São Paulo, quinta-feira, 21 de setembro de 1967
Neste texto foi mantida a grafia original

FLAVIO DE CARVALHO, O ULTIMO DOS ICONOCLASTAS


"Acho que esse premio demorou a chegar. Não quero, com isso, dizer que já devia ter muitas medalhas e diplomas. No entanto, considerando os muitos anos que dedico à arte, e comparando-me com tanta gente por aí, a ganhar troféus a três por dois, confesso que já andava um tanto desiludido", diz Flavio de Carvalho, o artista brasileiro que está, agora, entusiasmado com o premio Bienal de São Paulo que o juri lhe atribuiu.

Flavio ficou muito mais entusiasmado ao saber que tambem era seu o premio de Ncr$ 3.000,00 destinado ao melhor pintor brasileiro da Bienal. E diz que "agora parece que as coisas vão entrar nos eixos", recordando-se de que o único premio que conseguiu, em toda a sua vida, foi um de arquitetura.

Por não ter tido tempo para ver todas as obras expostas no Ibirapuera, o artista brasileiro preferiu não comentar os trabalhos dos demais expositores. Diz, contudo, estar certo de que todos "irão encontrar muitas surpresas, porque muitos seguem a moda e fazem coisas que podem ser tudo, menos arte. Valem como experiencia, como pesquisa. Arte mesmo - diz - não é nada daquilo".

O artista

Flavio Rezende de Carvalho é um dos maiores desenhistas que o Brasil já teve. Na vida civil, um simples engenheiro que diz, de boca cheia, ter tirado o curso de engenharia numa Universidade Inglesa "quase por acaso". Isso define a simplicidade do homem de 67 anos, que sempre se notabilizou por seu inconformismo radical e que agora acaba de ser distinguido com um dos importantes premios da IX Bienal de São Paulo.

Flavio de Carvalho fez do escandalo uma etica experimental, saindo à rua em trajes que as convenções sociais dizem ser improprios, para auscultar a reação das massas. Enfrentou uma procissão catolica de chapéu na cabeça e, uma vez mais, quase é destruido fisicamente pela ira estabelecida.
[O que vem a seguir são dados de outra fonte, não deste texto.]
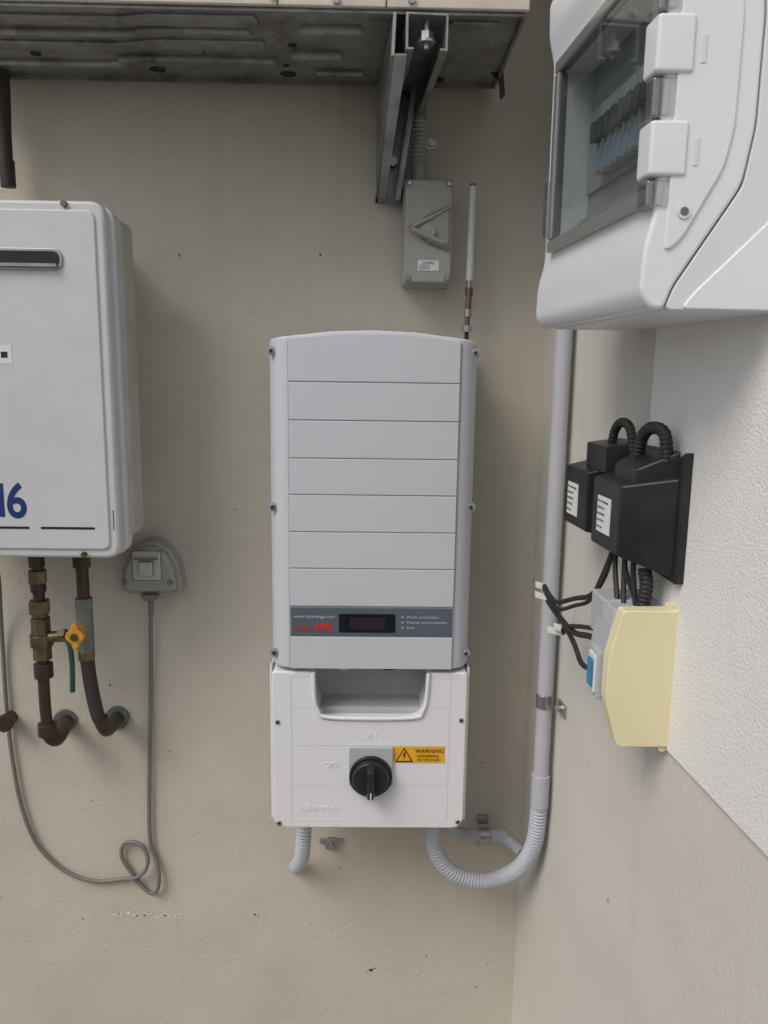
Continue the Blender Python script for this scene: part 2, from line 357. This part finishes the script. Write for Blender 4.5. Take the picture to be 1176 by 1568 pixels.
# ------------------------------------------------------------------ antenna
parent('antenna')
cyl('rod',(.157,1.32,1.651),(.1575,1.32,1.797),.0062,'ant',24,r2=.0056,bevel=.001)
cyl('tip',(.1575,1.32,1.797),(.1575,1.32,1.8005),.0050,'brass',20)
cyl('rod_base',(.157,1.32,1.651),(.157,1.32,1.640),.0052,'screw',20)
cyl('ring_a',(.157,1.32,1.640),(.157,1.32,1.628),.0064,'brass',8)
cyl('coupler',(.157,1.32,1.628),(.156,1.32,1.604),.0050,'brass',20)
cyl('ring_b',(.156,1.32,1.606),(.156,1.32,1.594),.0070,'screw',8)
cyl('coupler_b',(.156,1.32,1.594),(.155,1.32,1.572),.0040,'brass',20)
cyl('ring_c',(.155,1.32,1.580),(.155,1.32,1.570),.0078,'screw',6)
cyl('lead',(.155,1.32,1.572),(.155,1.32,1.545),.0035,'rubber',16)

# ------------------------------------------------------------------ water heater
parent('water_heater')
hx0=-.745
prY('body',rnd(rect(hx0+.004,-.3675,1.240,1.722),.022,6),1.262,1.20,'heaterb',bevel=.008,seg=3)
prY('mount_frame',rect(hx0+.05,-.425,1.26,1.70),1.37,1.262,'heaterb')
prY('flange',rnd(rect(hx0-.006,-.3735,1.219,1.732),.024,8),1.215,1.188,'heater',bevel=.004,seg=3)
prY('front_panel',rnd(rect(hx0,-.381,1.217,1.735),.022,8),1.192,1.170,'heater',bevel=.006,seg=4)
prY('panel_face',rnd(rect(hx0+.014,-.394,1.231,1.722),.014,8),1.172,1.1665,'heater',bevel=.0045,seg=3)
prY('flue_rim',rnd(rect(-.655,-.441,1.6385,1.6685),.0148,8),1.168,1.1635,'screw',bevel=.001)
prY('flue_opening',rnd(rect(-.651,-.445,1.6425,1.6645),.0108,8),1.165,1.1631,'dark')
prY('flue_lower_lip',rnd(rect(-.650,-.448,1.6425,1.647),.002),1.165,1.157,'steel')
text('model_digit_6','6',(-.5145,1.1662,1.2805),.0735,'blueink',align='RIGHT',bold=.0014,sx=.86)
prY('model_digit_1',[(-.5565,1.2805),(-.5485,1.2805),(-.5485,1.3315),(-.5545,1.3315),(-.566,1.3225),(-.5625,1.3175),(-.5565,1.322)],1.168,1.1660,'blueink')
for i,(a,b) in enumerate([(-.60,-.5135),(-.4965,-.4155)]):
    prY('vent_slot_%d'%i,rnd(rect(a,b,1.2625,1.266),.0015),1.168,1.1660,'dark')
prY('info_label',rect(-.56,-.5225,1.507,1.533),1.168,1.1660,'white')
prY('info_mark',rect(-.538,-.5285,1.5155,1.524),1.168,1.1657,'ink')
cyl('top_screw',(-.436,1.171,1.7295),(-.436,1.165,1.7295),.0045,'brass',12)
cyl('bottom_screw',(-.434,1.171,1.2235),(-.434,1.165,1.2235),.0045,'brass',12)
box('front_slit',-.3885,-.3878,1.1712,1.1690,1.262,1.292,'dark')

# ------------------------------------------------------------------ black lagged pipe
parent('insulated_pipe')
sweep('lagging',[(-.583,1.33,1.785),(-.583,1.33,1.86),(-.580,1.33,1.95),(-.580,1.33,2.2)],.0095,'lag')
cyl('collar',(-.583,1.33,1.825),(-.583,1.33,1.785),.0115,'lag')

# ------------------------------------------------------------------ outlet
parent('power_outlet')
ox=-.383
hood=[(ox-.054,1.121),(ox-.048,1.165),(ox-.034,1.192),(ox-.012,1.207),(ox+.012,1.207),(ox+.034,1.192),(ox+.048,1.165),(ox+.054,1.121),(ox+.040,1.114),(ox-.040,1.114)]
hp=rnd(hood,.006,4)
sc=lambda P,s,dz=0:[(ox+(x-ox)*s,1.155+(z-1.155)*s+dz) for x,z in P]
loft('back_hood',[(x,1.37,z) for x,z in sc(hp,1.03)],[(x,1.335,z) for x,z in hp],'outlet',bevel=.003)
loft('front_face',[(x,1.335,z) for x,z in sc(hp,.90,.0)],[(x,1.322,z) for x,z in sc(hp,.80,.0)],'outlet',bevel=.004)
prY('switch_shadow_rim',rnd(rect(ox-.0275,ox+.0235,1.1415,1.1955),.004),1.325,1.3205,'isod')
prY('switch_well',rnd(rect(ox-.026,ox+.022,1.143,1.194),.004),1.325,1.3185,'outletl',bevel=.002)
prY('rocker_rim',rnd(rect(ox-.0145,ox+.0105,1.1505,1.1775),.002),1.32,1.3175,'isod')
prY('rocker',rnd(rect(ox-.013,ox+.009,1.152,1.176),.002),1.32,1.311,'outletl',bevel=.002)
box('rocker_bar',ox-.022,ox+.018,1.32,1.314,1.180,1.183,'isod')
for i,x in enumerate((ox-.041,ox+.037)):
    cyl('screw_%d'%i,(x,1.336,1.139),(x,1.320,1.139),.0045,'isod',16);cyl('screw_head_%d'%i,(x,1.322,1.139),(x,1.3185,1.139),.003,'screw',12)
loft('plug',[(ox-.016,1.355,1.115),(ox+.014,1.355,1.115),(ox+.014,1.322,1.115),(ox-.016,1.322,1.115)],[(ox-.011,1.355,1.102),(ox+.007,1.355,1.102),(ox+.007,1.328,1.102),(ox-.011,1.328,1.102)],'cord',bevel=.002)
corr('strain_relief',[(ox-.003,1.34,1.105),(ox-.004,1.342,1.075)],.0055,'cord',pitch=.006,depth=.001)
parent('power_cord')
yc=1.362
sweep('cable',[(-.386,1.342,1.105),(-.390,1.35,1.065),(-.398,yc,.935),(-.404,yc,.82),(-.410,yc,.70),(-.411,yc,.623),(-.402,yc,.588),(-.396,yc-.004,.555),(-.400,yc-.004,.522),(-.414,yc,.512),(-.433,yc,.530),(-.450,yc,.556),(-.466,yc,.588),(-.462,yc,.613),(-.446,yc-.003,.621),(-.426,yc-.005,.614),(-.415,yc-.007,.592),(-.420,yc-.008,.566),(-.440,yc-.006,.548),(-.47,yc,.541),(-.505,yc,.536),(-.540,yc,.541),(-.570,yc,.555),(-.600,yc,.580),(-.630,yc,.625),(-.650,yc,.70),(-.660,yc,.80),(-.663,yc,.90),(-.662,yc,1.0),(-.655,1.35,1.08),(-.640,1.32,1.15),(-.635,1.29,1.25)],.0038,'cord',seg=10)
cyl('tape_patch',(-.4085,yc,.735),(-.4088,yc,.728),.0044,'isod',10)

# ------------------------------------------------------------------ pipes
parent('gas_valve_pipe')
px=-.550;py=1.27
sweep('pipe',[(px,py,1.25),(px-.001,py,1.10),(px-.002,py,1.0),(px-.002,py,.92),(px+.002,py,.885)],.0095,'copper')
for i,(z0,z1,r,m,sg) in enumerate([(1.200,1.178,.0135,'copper',8),(1.172,1.150,.0155,'brass',6),(1.150,1.135,.0125,'copper',16),(1.120,1.098,.0175,'brass',6),(1.098,1.090,.013,'brass',16),(1.090,1.062,.0165,'brass',8),(1.062,1.040,.0185,'brass',16),(1.040,1.018,.016,'brass',8),(1.010,.985,.0155,'copper',16),(.902,.880,.0155,'copper',16)]):
    cyl('fitting_%d'%i,(px-.001,py,z0),(px-.001,py,z1),r,m,sg,bevel=.001)
cyl('valve_spindle',(px,py,1.055),(px+.036,py-.004,1.060),.0095,'brass',12)
cyl('spindle_nut',(px+.030,py-.004,1.060),(px+.042,py-.004,1.061),.012,'brass',6)
sweep('green_lever',[(px+.038,py-.006,1.063),(px+.050,py-.012,1.045),(px+.053,py-.014,1.01),(px+.051,py-.014,.965)],.0046,'green',seg=8)
sweep('elbow',[(px,py,.89),(px+.003,py+.008,.872),(px+.004,py+.03,.862),(px-.008,1.37,.862)],.0135,'copper')
cyl('wall_rose',(px-.008,1.362,.862),(px-.010,1.371,.862),.021,'verd',24)
parent('water_pipe')
wx=-.477
sweep('pipe',[(wx,py,1.25),(wx,py,1.18),(wx,py,1.10)],.010,'copper')
cyl('red_washer',(wx,py,1.222),(wx,py,1.205),.014,'redvalve',8)
cyl('union_nut',(wx,py,1.200),(wx,py,1.178),.0155,'copper',6,bevel=.001)
cyl('nut_b',(wx,py,1.125),(wx,py,1.108),.0155,'verd',6,bevel=.001)
cyl('valve_body',(wx,py,1.108),(wx,py,1.030),.0135,'verd',16,bevel=.002)
cyl('nut_c',(wx,py,1.035),(wx,py,1.018),.015,'brass',6,bevel=.001)
cyl('valve_stem',(wx-.003,py,1.073),(wx-.003,py-.035,1.073),.0085,'orange',12)
hv=[]
for i in range(24):
    a=2*math.pi*i/24;r=.0135+.0030*math.cos(4*a);hv.append((wx-.003+r*math.cos(a)*.95,1.071+r*math.sin(a)*1.45))
prY('tap_handle',hv,py-.030,py-.042,'orange',bevel=.002)
cyl('tap_cap',(wx-.003,py-.04,1.071),(wx-.003,py-.0455,1.071),.006,'brass',16)
sweep('lagged_pipe',[(wx,py,1.025),(wx+.003,py,.985),(wx+.008,py,.945),(wx+.014,py,.915),(wx+.020,py+.004,.90)],.0115,'lag')
sweep('elbow',[(wx+.017,py,.912),(wx+.021,py+.006,.893),(wx+.020,py+.03,.878),(wx+.014,1.37,.868)],.0125,'copper')
cyl('wall_rose',(wx+.014,1.362,.868),(wx+.014,1.371,.868),.022,'verd',24)
parent('capped_pipe')
cyl('stub',(-.655,1.33,.872),(-.660,1.37,.866),.013,'copper',16)
cyl('cap',(-.6545,1.338,.872),(-.654,1.327,.872),.0165,'copper',8,bevel=.001)

# ------------------------------------------------------------------ bracket + AC
parent('wall_bracket')
def chan(name,c0,c1,wid,dep,lip,mat,axis_n,th=.003):
    c0=Vector(c0);c1=Vector(c1);t=(c1-c0).normalized();n=Vector(axis_n);n=(n-t*n.dot(t)).normalized();u=t.cross(n).normalized()
    pr=[(-wid/2+lip,0),(-wid/2,0),(-wid/2,-dep),(wid/2,-dep),(wid/2,0),(wid/2-lip,0),(wid/2-lip,-th),(wid/2-th,-th),(wid/2-th,-dep+th),(-wid/2+th,-dep+th),(-wid/2+th,-th),(-wid/2+lip,-th)]
    A=[c0+u*a+n*b for a,b in pr];B=[c1+u*a+n*b for a,b in pr]
    return loft(name,A,B,mat,bevel=.0006,seg=1)
chan('vertical_channel',(.022,1.325,1.777),(.047,1.325,1.952),.041,.043,.009,'galvdark',(0,-1,0))
chan('arm_channel',(.0655,1.085,1.907),(.050,1.335,1.907),.054,.044,.010,'galvdark',(0,0,-1))
loft('gusset',[(.003,1.36,1.777),(.003,1.325,1.777),(.020,1.085,1.900),(.022,1.085,1.951),(.003,1.36,1.951)],[(.006,1.36,1.777),(.006,1.325,1.777),(.024,1.085,1.900),(.026,1.085,1.951),(.006,1.36,1.951)],'steel')
loft('gusset_flange',[(.003,1.36,1.777),(.003,1.325,1.777),(.020,1.085,1.900),(.020,1.088,1.9035),(.003,1.33,1.779)],[(.018,1.36,1.777),(.018,1.325,1.777),(.040,1.085,1.900),(.040,1.088,1.9035),(.018,1.33,1.779)],'galvdark')
cyl('bolt_shaft',(.0655,1.105,1.955),(.0655,1.105,1.915),.0045,'screw',12)
cyl('bolt_nut',(.0655,1.105,1.935),(.0655,1.105,1.925),.0095,'screw',6)
cyl('bolt_washer',(.0655,1.105,1.925),(.0655,1.105,1.922),.012,'steel',20)
cyl('wall_bolt',(.030,1.362,1.84),(.030,1.350,1.84),.008,'screw',6)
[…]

Flavio nunca recua, não se amedronta.

Dessas experiencias-limites que levou para a Europa, tentando impor a sua utopica roupa de nailon com saiote, as sandalias como comodismo para o homem de corpo normal em pleno verão e, ao mesmo tempo, como meio de relaxar as tensões da guerra fria, Flavio tirou material de reflexão para varios livros que intitulou "Experiencia n.o 2 - Psicologia das Multidões", "Os Ossos do Mundo - Observações Morbidas de Viagem" e "L'Aspect Psicologique et Morbide de L'Art Moderne" - este publicado em Paris.

Ideologicamente, o artista pode ser considerado como o ultimo representante da geração da "Semana de Arte Moderna", dessa maneira existencial que unia o escandalo, a blague, o "poema-piada" e o curto-circuito da significação escrita da poesia ou da prosa como o caminho mais curto para a implantação dos novos valores artisticos.

Pintura

Flavio de Carvalho é um grande artista plastico, extremamente versatil. O desenho, seja com a caneta-tinteiro, o lapis ou a nanquim, é a espinha dorsal do seu figurativismo. Sempre se opôs à pintura abstrata que considera de retaguarda, porque ela repete tecnicas de despojamento formal do homem da pré-historia. Tem especial predileção pelo nu, tema que tem sido objeto de repetidas exposições suas. O corpo humano é uma das obsessões mais eficazmente resolvidas pela sua tecnica desenhistica. Ora incide sob os corpos através de um traço expressionista capaz de sugerir admiravelmente a miseria de desgraça fisica, ora capricha em fixar psicologicamente certos rostos através de um traço barroco sutil. Um dos seus trabalhos mais celebres é a serie de estudos que o artista realizou sobre a agonia de sua mãe, e que hoje pertence ao Museu de Arte Moderna.